Annotating the Planet and Google Maps
by Ron Lichty
'We're turning the world into a wiki -- if it's wrong, go log in and correct it yourself.'
Must-read: Future Salon's blog coverage of "Annotating the Planet and Google Maps", a talk at the Accelerating Change conference in Palo Alto Sept. 17 by Jon Udell, lead analyst at InfoWorld, and author of O'Reilly's 1999 book on Groupware, one of the forerunner terms to today's social software.
His own synopsis: "We are turning the physical world into a Wiki, and real landscapes are becoming virtual surfaces for collaborative annotation."
Future Salon's reviewer's synopsis of Jon's talk: "With services such as Google Maps, the physical world becomes a canvas. Jon gives varied examples of Gmaps applications and muses about the location-aware future and how memory is tied intimately to place. He contrasts Amazon's A9 use of professional photographers to provide images of city and town block views with where the future is going: the do-it-yourself creation, annotating, tagging collective. 'We're turning the world into a wiki -- if it's wrong, go log in and correct it yourself.'"

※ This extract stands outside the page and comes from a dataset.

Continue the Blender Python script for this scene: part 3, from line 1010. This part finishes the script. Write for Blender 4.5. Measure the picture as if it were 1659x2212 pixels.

Take the link on the Future Salon blog page to go see the "Google Map of Keene, NH", where Jon has created a brief tour of his hometown, starting with the tree where squirrels built a tree nest out of flags, a feature he's told friends about but never before been able to show anyone. "The physical world becomes a canvas."
For a second set of observations on hacking Google Maps and the implications of annotating the planet, check out Jon's own weblog, where he concludes, "But if the Web has degraded our experience in some ways, it has utterly transformed it in others. Nowadays we're not just using the Web, we're colonizing it."